Continuo le riflessioni sull'omelia che Benedetto XVI ha pronunciato Giovedì Santo (20 marzo 2008) in occasione della Messa in Coena Domini.
Gesù non ha solo parlato, non ci ha lasciato solo parole. Egli dona se stesso. Ci lava con la potenza sacra del suo sangue, cioè con il suo donarsi "sino alla fine", sino alla Croce. La sua parola è più di un semplice parlare; è carne e sangue "per la vita del mondo" (Gv 6, 51).
Abbassarsi a lavare i piedi sporchi degli altri con l’acqua purificatrice della Parola è donare se stessi, “carne e sangue”: in altre parole è “farsi uno”, farsi prossimo, essere l'altro... Se sono l’altro, ho dato me stesso, non sono. Questa è la radice della diaconia: non essere, per essere (essere amore).
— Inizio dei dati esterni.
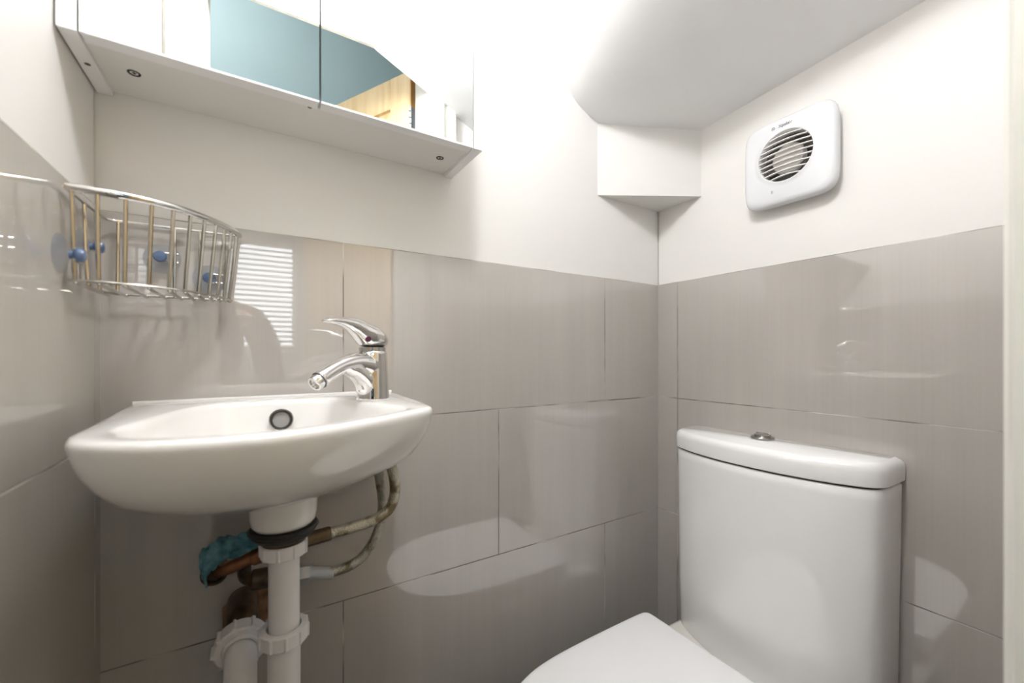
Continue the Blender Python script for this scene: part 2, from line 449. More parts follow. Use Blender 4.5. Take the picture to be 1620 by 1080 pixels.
# ------------------------------------------------------------------ mirror cabinet
CX0, CX1, CZ0, CZ1, CD = -1.0955, -.600, 1.352, 1.90, -.125
cab = thing('mirror_cabinet', 'white wall cabinet with two mirrored doors above the basin', 'cabinet', ((CX0 + CX1) / 2, 0, CZ0))
PW = .0155
for x0 in (CX0, CX1 - PW):
    bm = BM(); box(bm, x0, x0 + PW, CD, .0028, CZ0, CZ1, .0007); o = obj('side_panel', bm, M['laminate_white'], cab, smooth=False)
    if x0 == CX0:
        bm = BM(); lathe(bm, [(.0028, CZ0 - .0003), (.0028, CZ0 + .001)], (x0 + .008, -.063, 0), seg=16); obj('dowel_hole', bm, M['brass_dark'], o)
bm = BM(); box(bm, CX0 + PW, CX1 - PW, CD + .020, .0028, CZ0 + .006, CZ0 + .021, .0005); bt = obj('bottom_panel', bm, M['laminate'], cab, smooth=False)
bm = BM(); box(bm, CX0 + PW, CX1 - PW, CD + .020, CD + .034, CZ0 + .0035, CZ0 + .0062, .0004); obj('front_rail', bm, M['laminate'], cab, smooth=False)
bm = BM(); box(bm, CX0 + PW, CX1 - PW, CD + .020, .0028, CZ1 - .016, CZ1, .0005); obj('top_panel', bm, M['laminate_white'], cab, smooth=False)
bm = BM(); box(bm, CX0 + PW, CX1 - PW, -.004, .0026, CZ0 + .021, CZ1 - .016); obj('back_panel', bm, M['laminate'], cab, smooth=False)
for x, y in ((-1.0475, -.0595), (-.6466, -.0534)):
    bm = BM(); z = CZ0 + .006
    lathe(bm, [(.0062, z - .0008), (.0066, z - .0002), (.0066, z + .0005)], (x, y, 0), seg=24, cap0=False)
    lathe(bm, [(.0062, z - .0008), (.0048, z - .0008), (.0040, z + .0002)], (x, y, 0), seg=24, cap0=False, cap1=True)
    obj('cam_bolt', bm, M['dark_gap'] if x > -.9 else M['dark_hole'], cab)
    bm = BM(); box(bm, x - .0022, x + .0022, y - .0008, y + .0008, z - .0004, z + .0002); box(bm, x - .0008, x + .0008, y - .0022, y + .0022, z - .0004, z + .0002)
    obj('bolt_socket', bm, M['dark_hole'], cab, smooth=False)
bm = BM(); lathe(bm, [(.0026, CZ0 + .0032), (.0026, CZ0 + .005)], (-.857, -.1005, 0), seg=16); obj('dowel_hole', bm, M['rust'], cab)
XM = -.8465
for x0, x1 in ((CX0 + PW + .0018, XM - .0012), (XM + .0012, CX1 - PW - .0018)):
    bm = BM(); box(bm, x0 + .0005, x1 - .0005, CD + .004, CD + .019, CZ0 + .0008, CZ1 - .002, .0005); d = obj('mirror_door', bm, M['laminate_white'], cab, smooth=False)
    bm = BM(); box(bm, x0, x1, CD, CD + .004, CZ0 + .0032, CZ1 - .002)
    bm.faces.ensure_lookup_table()
    for f in bm.faces: f.material_index = 0 if f.calc_center_median().y < CD + .0005 else 1
    obj('mirror_glass', bm, [M['mirror'], M['mirror_edge']], d, smooth=False, label='silvered mirror glass')
    bm = BM(); box(bm, x0, x1, CD - .0002, CD + .004, CZ0 + .0003, CZ0 + .0032, .0004); obj('bottom_edge_strip', bm, M['laminate_white'], d, smooth=False)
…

Il diacono, quale “ministro del calice”, incarna nella sua vita questo dono di sé “per la vita del mondo2, perché tutti siano l’un per l’altro dono di sé, contribuendo così, quale sacramento di Cristo, alla fraternità universale.
Possiamo scorgere nell'avvenimento della lavanda dei piedi due aspetti. I Padri hanno qualificato questa duplicità di aspetti della lavanda dei piedi con le parole “sacramentum” ed “exemplum”. “Sacramentum”: il mistero di Cristo nel suo insieme, dall'incarnazione fino alla croce e alla risurrezione: questo insieme diventa la forza risanatrice e santificatrice, la forza trasformatrice per gli uomini, diventa la nostra “metabasis”, la nostra trasformazione in una nuova forma di essere, nell'apertura per Dio e nella comunione con Lui. Questo nuovo essere deve poi trasformarsi in noi nella dinamica di una nuova vita.
Questo “essere” di Cristo, rappresentato nell’abbassamento della lavanda dei piedi, è la mia nuova forma di “essere”; il modo di vivere di Dio.
È Dio che si abbassa, che si “svuota”, donando tutto Sé: Dio si dona, non dà qualcosa. In questo donarsi di Dio noi non restiamo destinatari passivi. Egli ci gratifica come “partner” personali e vivi.
L'amore donato è la dinamica dell'"amare insieme", vuol essere in noi vita nuova a partire da Dio.
"Vi do un comandamento nuovo: che vi amiate gli uni gli altri; come io vi ho amato, così amatevi anche voi gli uni gli altri" (Gv 13, 34). Il "comandamento nuovo" consiste nell'amare insieme con Colui che ci ha amati per primo.
La grandezza di Dio consiste nel discendere, nell'umiltà del servizio, nella radicalità dell'amore fino alla totale auto-spoliazione.
La cosa nuova è il dono che ci introduce nella mentalità di Cristo.
Avere "gli stessi sentimenti di Cristo" che svuotò se stesso fino alla natura di servo (cf. Fil 2,5).
Questo "essere" di Cristo, questo suo annullarsi per amore, è diventato, per il dono di Dio, il mio "nuovo essere": essere per gli altri. Come Gesù; essere "preso dentro", incorporato a Lui, essere Lui, per essere dono agli altri; e fare il dono di sé agli altri, affinché anch'essi siano "uno" in noi; e Dio sia tutto in tutti, già fin d'ora. Questo è essere diacono!
Man mano che nasce e si sviluppa questa fisionomia nuova nel prossimo, nella comunità, io scompaio: io sono gli altri, perso negli altri, anima della "nuova relazionalità" all'interno della comunità, segno sacramentale di Colui che è venuto per servire.
Il sacramento, pur essendo una realtà oggettiva, che ha valore in sé, rimanda sempre ad una realtà più grande, che lo fonda ed è la sua ragion d'essere.
Esso è mezzo, via, per raggiungere il fine: la mediazione, raggiunto il fine, scompare. E la realtà è l'incontro col Padre, nell'unità con i fratelli, fatti "figli", anzi fatti "figlio" (perché "uno"), nel Figlio.
La lavanda dei piedi. Il Signore lava a noi sempre di nuovo i piedi sporchi per poter sederci a tavola con Lui.
Tutto questo diventa "exemplum": "Se dunque io, il Signore e Maestro, ho lavato i vostri piedi, anche voi dovete lavarvi i piedi gli uni gli altri" (Gv 13, 14).